◆ **Written exercise**: Print exactly the lines from the first one down to the line that contains "COL = SC.collection", both included, and skip the pictures.

◆ **Available data**:

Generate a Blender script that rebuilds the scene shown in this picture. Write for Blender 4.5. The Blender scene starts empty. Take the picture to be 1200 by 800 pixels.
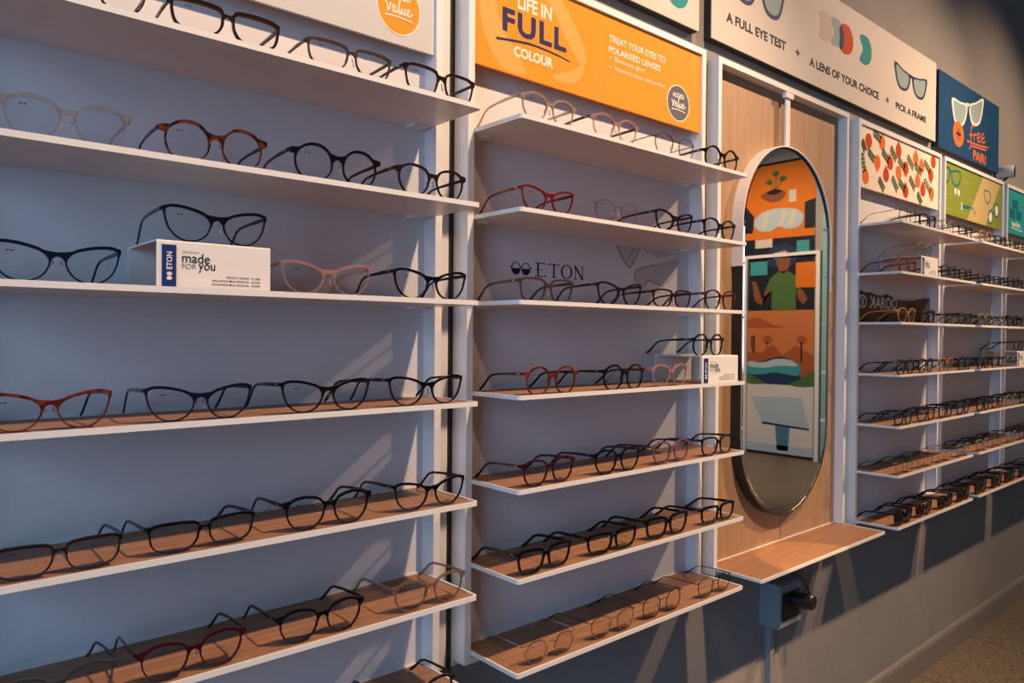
import bpy, bmesh, math, random
from mathutils import Vector, Matrix

SC = bpy.context.scene
COL = SC.collection

# ------------------------------------------------------------------ camera
cam_d = bpy.data.cameras.new('camera')
cam_d.sensor_width = 36.0
cam_d.lens = 26.085
cam_d.clip_start = 0.02
cam = bpy.data.objects.new('camera', cam_d)
COL.objects.link(cam)
_r = Vector((0.75388, -0.656965, 0.007859))
_u = Vector((0.00062, 0.012674, 0.999919))
_f = Vector((0.657011, 0.753815, -0.009962))
cam.matrix_world = Matrix((
    (_r.x, _u.x, -_f.x, -0.7947),
    (_r.y, _u.y, -_f.y, -1.1295),
    (_r.z, _u.z, -_f.z, 1.442),
    (0, 0, 0, 1)))
SC.camera = cam

# ------------------------------------------------------------------ world, lights, exposure
SC.view_settings.view_transform = 'Standard'
SC.view_settings.look = 'None'
SC.view_settings.gamma = 1.0
SC.view_settings.use_curve_mapping = False
SC.view_settings.exposure = 0.48
SC.cycles.transparent_max_bounces = 40
SC.cycles.max_bounces = 8
SC.cycles.caustics_reflective = False
SC.cycles.caustics_refractive = False
SC.cycles.sample_clamp_indirect = 4.0

w = bpy.data.worlds.new('daylight')
SC.world = w
w.use_nodes = True
bg = w.node_tree.nodes['Background']
bg.inputs[0].default_value = (0.36, 0.60, 1.0, 1)      # cool daylight through the open shop front
bg.inputs[1].default_value = 0.2


def spot(x, y, z, tx, ty, tz, power, cone, blend=0.6, col=(1.0, 0.66, 0.41), r=0.05):
    l = bpy.data.lights.new('track_or_added_spot', 'SPOT')
    l.energy = power
    l.color = col
    l.spot_size = math.radians(cone)
    l.spot_blend = blend
    l.shadow_soft_size = r
    o = bpy.data.objects.new('track_or_added_spot', l)
    o.location = (x, y, z)
    o.rotation_euler = (Vector((tx, ty, tz)) - Vector((x, y, z))).to_track_quat('-Z', 'Y').to_euler()
    COL.objects.link(o)
    return o


# daylight through the shop window in the left wall
wl = bpy.data.lights.new('shop_window_daylight', 'AREA')
wl.shape = 'RECTANGLE'
wl.size = 3.4
wl.size_y = 2.2
wl.energy = 125
wl.color = (0.36, 0.63, 1.0)
wo = bpy.data.objects.new('shop_window_daylight', wl)
wo.location = (-4.85, -2.6, 2.1)
wo.rotation_euler = (0, math.radians(-90), 0)
wo.rotation_euler = Vector((1, 0.12, -0.05)).to_track_quat('-Z', 'Z').to_euler()
COL.objects.link(wo)

# warm ceiling track spots aimed at the display wall
spot(-0.90, -1.65, 3.6, -0.60, 0.0, 1.60, 38, 64, 0.8)
spot(0.60, -1.65, 3.6, 0.22, 0.0, 1.50, 270, 70, 0.8)
spot(3.10, -1.65, 3.6, 1.85, 0.0, 1.45, 250, 64, 0.85)
spot(3.60, -1.65, 3.6, 3.10, 0.0, 1.45, 190, 68, 0.8)
# added warm spot, no known lamp, brightening the mural that the mirror shows
spot(4.6, -3.2, 3.5, 6.9, -3.3, 0.9, 250, 105)
# added narrow spot in place of the lamplight the mirror throws onto the ledge
spot(1.60, -1.65, 3.6, 1.22, -0.16, 0.82, 260, 6.4, 0.2, (1.0, 0.58, 0.25), 0.01)

FLOOR = 0.079
CEIL = 3.95
WALL_Y = 0.045

# ------------------------------------------------------------------ materials
MATS = {}


def mat(name, col, rough=0.5, metal=0.0, noise=None, spec=0.5, bump=0.0):
    if name in MATS:
        return MATS[name]
    m = bpy.data.materials.new(name)
    m.use_nodes = True
    nt = m.node_tree
    b = nt.nodes['Principled BSDF']
    b.inputs['Base Color'].default_value = (*col, 1)
    b.inputs['Roughness'].default_value = rough
    b.inputs['Metallic'].default_value = metal
    b.inputs['Specular IOR Level'].default_value = spec
    if noise:
        col2, scale, detail = noise[:3]
        stretch = noise[3] if len(noise) > 3 else (1, 1, 1)
        lo, hi = noise[4] if len(noise) > 4 else (0.35, 0.65)
        tc = nt.nodes.new('ShaderNodeTexCoord')
        mp = nt.nodes.new('ShaderNodeMapping')
        mp.inputs['Scale'].default_value = stretch
        nz = nt.nodes.new('ShaderNodeTexNoise')
        nz.inputs['Scale'].default_value = scale
        nz.inputs['Detail'].default_value = detail
        rp = nt.nodes.new('ShaderNodeValToRGB')
        rp.color_ramp.elements[0].position = lo
        rp.color_ramp.elements[1].position = hi
        rp.color_ramp.elements[0].color = (*col, 1)
        rp.color_ramp.elements[1].color = (*col2, 1)
        nt.links.new(tc.outputs['Object'], mp.inputs[0])
        nt.links.new(mp.outputs[0], nz.inputs['Vector'])
        nt.links.new(nz.outputs['Fac'], rp.inputs[0])
        nt.links.new(rp.outputs[0], b.inputs['Base Color'])
        if bump:
            bp = nt.nodes.new('ShaderNodeBump')
            bp.inputs['Strength'].default_value = bump
            bp.inputs['Distance'].default_value = 0.002
            nt.links.new(nz.outputs['Fac'], bp.inputs['Height'])
            nt.links.new(bp.outputs[0], b.inputs['Normal'])
    MATS[name] = m
    return m


def glassy(name, col, opaque, rough=0.08, tcol=(1, 1, 1)):
    """see-through plastic or lens: part transparent, part glossy or tinted"""
    m = bpy.data.materials.new(name)
    m.use_nodes = True
    nt = m.node_tree
    b = nt.nodes['Principled BSDF']
    b.inputs['Base Color'].default_value = (*col, 1)
    b.inputs['Roughness'].default_value = rough
    out = nt.nodes['Material Output']
    t = nt.nodes.new('ShaderNodeBsdfTransparent')
    t.inputs[0].default_value = (*tcol, 1)
    mx = nt.nodes.new('ShaderNodeMixShader')
    lw = nt.nodes.new('ShaderNodeLayerWeight')
    lw.inputs[0].default_value = 0.25
    ad = nt.nodes.new('ShaderNodeMath')
    ad.operation = 'MULTIPLY_ADD'
    ad.inputs[1].default_value = 0.35
    ad.inputs[2].default_value = opaque
    ad.use_clamp = True
    nt.links.new(lw.outputs['Facing'], ad.inputs[0])
    nt.links.new(ad.outputs[0], mx.inputs[0])
    nt.links.new(t.outputs[0], mx.inputs[1])
    nt.links.new(b.outputs[0], mx.inputs[2])
    nt.links.new(mx.outputs[0], out.inputs[0])
    MATS[name] = m
    return m


def lens_mat(name, tcol, gl):
    m = bpy.data.materials.new(name)
    m.use_nodes = True
    nt = m.node_tree
    nt.nodes.remove(nt.nodes['Principled BSDF'])
    out = nt.nodes['Material Output']
    t = nt.nodes.new('ShaderNodeBsdfTransparent')
    t.inputs[0].default_value = (*tcol, 1)
    g = nt.nodes.new('ShaderNodeBsdfGlossy')
    g.inputs['Roughness'].default_value = 0.05
    mx = nt.nodes.new('ShaderNodeMixShader')
    fr = nt.nodes.new('ShaderNodeFresnel')
    fr.inputs[0].default_value = gl
    nt.links.new(fr.outputs[0], mx.inputs[0])
    nt.links.new(t.outputs[0], mx.inputs[1])
    nt.links.new(g.outputs[0], mx.inputs[2])
    nt.links.new(mx.outputs[0], out.inputs[0])
    MATS[name] = m
    return m


WHITE = mat('white_powder_coat', (0.78, 0.77, 0.76), 0.35)
PANEL = mat('white_laminate_panel', (0.66, 0.66, 0.68), 0.45)
WALLM = mat('taupe_wall_paint', (0.225, 0.213, 0.208), 0.85, noise=((0.245, 0.233, 0.228), 6, 4), bump=0.04)
SIDEWALL = mat('grey_wall_paint', (0.30, 0.29, 0.28), 0.85, noise=((0.33, 0.32, 0.31), 3, 4))
TEALWALL = mat('pale_teal_wall_paint', (0.22, 0.42, 0.38), 0.8, noise=((0.26, 0.46, 0.42), 3, 3))
CEILM = mat('dark_ceiling_paint', (0.03, 0.028, 0.026), 0.9, noise=((0.04, 0.037, 0.034), 5, 3))
BLACKM = mat('black_board', (0.012, 0.011, 0.012), 0.6)
SKIRT = mat('grey_skirting_paint', (0.20, 0.18, 0.165), 0.5)
TILE = mat('terrazzo_tile', (0.115, 0.088, 0.060), 0.42, noise=((0.23, 0.185, 0.13), 60, 6))
GROUT = mat('tile_grout', (0.20, 0.17, 0.13), 0.9, noise=((0.24, 0.20, 0.16), 40, 3))
INLAY = mat('shelf_wood_laminate', (0.24, 0.118, 0.062), 0.5, noise=((0.36, 0.19, 0.105), 5, 6, (2.2, 26, 10), (0.3, 0.7)), bump=0.05)
OAK = mat('oak_panel_laminate', (0.335, 0.20, 0.115), 0.5, noise=((0.43, 0.265, 0.155), 4, 6, (22, 10, 1.3), (0.3, 0.7)), bump=0.05)
MIRROR = mat('mirror_silver', (0.86, 0.89, 0.87), 0.015, 1.0)
RIMBLACK = mat('black_mirror_rim', (0.015, 0.014, 0.013), 0.35)
GRIP = mat('pale_strap_leather', (0.72, 0.69, 0.65), 0.5)
SOCKETM = mat('grey_socket_plastic', (0.20, 0.225, 0.25), 0.4)
PLUGM = mat('black_plug_plastic', (0.008, 0.008, 0.008), 0.4)
PLASTICW = mat('white_plastic', (0.5, 0.5, 0.5), 0.35)
SATIN = mat('satin_steel', (0.55, 0.53, 0.5), 0.3, 1.0)


def ink(name, col, rough=0.55):
    return mat('print_' + name, col, rough, spec=0.12)


I_SIGNGREY = ink('pale_grey_board', (0.56, 0.57, 0.57))
I_ORANGE = ink('orange_board', (0.84, 0.30, 0.03))
I_ORANGEL = ink('light_orange', (0.88, 0.38, 0.10))
I_CREAM = ink('cream', (0.86, 0.80, 0.68))
I_NAVY = ink('navy', (0.03, 0.035, 0.12))
I_SLATE = ink('slate', (0.12, 0.12, 0.16))
I_SIGNW = ink('warm_white_board', (0.62, 0.56, 0.51))
I_INKDARK = ink('dark_ink', (0.018, 0.018, 0.03))
I_GREYGREEN = ink('grey_green', (0.26, 0.36, 0.37))
I_TEAL = ink('teal', (0.02, 0.25, 0.28))
I_RED = ink('red_orange', (0.50, 0.055, 0.010))
I_PALEPINK = ink('pale_pink', (0.55, 0.42, 0.36))
I_BLUE = ink('deep_blue_board', (0.008, 0.055, 0.15))
I_BRIGHTOR = ink('bright_orange', (0.70, 0.15, 0.025))
I_WHITE = ink('white', (0.75, 0.72, 0.68))
I_BLOSSOM = ink('cream_board', (0.80, 0.70, 0.58))
I_LEAF = ink('leaf_green', (0.10, 0.135, 0.055))
I_GREEN = ink('olive_green_board', (0.20, 0.26, 0.04))
I_TAN = ink('tan_band', (0.46, 0.37, 0.17))
I_GREENL = ink('light_olive', (0.29, 0.34, 0.10))
I_TEALB = ink('teal_board', (0.02, 0.31, 0.33))
I_TEALD = ink('dark_teal', (0.01, 0.14, 0.19))
I_CARDW = ink('white_card', (0.78, 0.75, 0.72))
I_GREYTXT = ink('grey_ink', (0.30, 0.30, 0.33))
I_PHOTO = ink('photo_grey', (0.50, 0.49, 0.51))
I_PHOTOD = ink('photo_dark_grey', (0.30, 0.29, 0.31))
I_ETONBLUE = ink('royal_blue', (0.012, 0.035, 0.17))
CARDBROWN = mat('print_brown_rock', (0.035, 0.015, 0.007), 0.6, noise=((0.09, 0.042, 0.018), 14, 6, (1, 1, 2.5)))

# spectacle frame materials
G = {}
G['black'] = mat('black_acetate', (0.004, 0.004, 0.0045), 0.16)
G['navy'] = mat('navy_acetate', (0.004, 0.007, 0.022), 0.16)
G['dark brown'] = mat('dark_brown_acetate', (0.018, 0.009, 0.006), 0.18)
G['taupe'] = mat('taupe_acetate', (0.055, 0.036, 0.030), 0.2)
G['brown'] = mat('brown_acetate', (0.07, 0.028, 0.013), 0.18)
G['tortoise'] = mat('tortoise_acetate', (0.13, 0.030, 0.009), 0.16, noise=((0.012, 0.005, 0.003), 85, 3, (1, 1, 1), (0.42, 0.6)))
G['red tortoise'] = mat('red_tortoise_acetate', (0.20, 0.028, 0.009), 0.16, noise=((0.02, 0.006, 0.004), 70, 3, (1, 1, 1), (0.45, 0.65)))
G['burgundy'] = mat('burgundy_acetate', (0.035, 0.005, 0.008), 0.16)
G['red'] = mat('red_acetate', (0.16, 0.008, 0.010), 0.16)
G['purple'] = mat('purple_acetate', (0.025, 0.010, 0.028), 0.2)
G['amber'] = mat('amber_acetate', (0.42, 0.16, 0.04), 0.2)
G['clear'] = glassy('clear_acetate', (0.52, 0.48, 0.45), 0.12, tcol=(0.80, 0.78, 0.76))
G['pink clear'] = glassy('pink_clear_acetate', (0.50, 0.26, 0.22), 0.36)
G['champagne'] = glassy('champagne_acetate', (0.42, 0.31, 0.20), 0.5)
G['smoky brown'] = glassy('smoky_brown_acetate', (0.22, 0.12, 0.08), 0.55)
G['lilac'] = glassy('lilac_acetate', (0.20, 0.09, 0.16), 0.62)
G['gold metal'] = mat('gold_metal', (0.62, 0.42, 0.22), 0.25, 1.0)
G['silver metal'] = mat('silver_metal', (0.30, 0.30, 0.31), 0.38, 1.0)
G['gunmetal'] = mat('gunmetal', (0.05, 0.05, 0.055), 0.3, 0.8)
G['bronze metal'] = mat('bronze_metal', (0.13, 0.075, 0.04), 0.3, 0.8)
LENS = lens_mat('clear_demo_lens', (0.93, 0.94, 0.95), 1.22)
DARKLENS = lens_mat('dark_sun_lens', (0.05, 0.045, 0.04), 1.4)
PADM = glassy('clear_silicone_pad', (0.75, 0.72, 0.7), 0.35)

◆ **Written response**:
Generate a Blender script that rebuilds the scene shown in this picture. Write for Blender 4.5. The Blender scene starts empty. Take the picture to be 1200 by 800 pixels.
import bpy, bmesh, math, random
from mathutils import Vector, Matrix

SC = bpy.context.scene
COL = SC.collection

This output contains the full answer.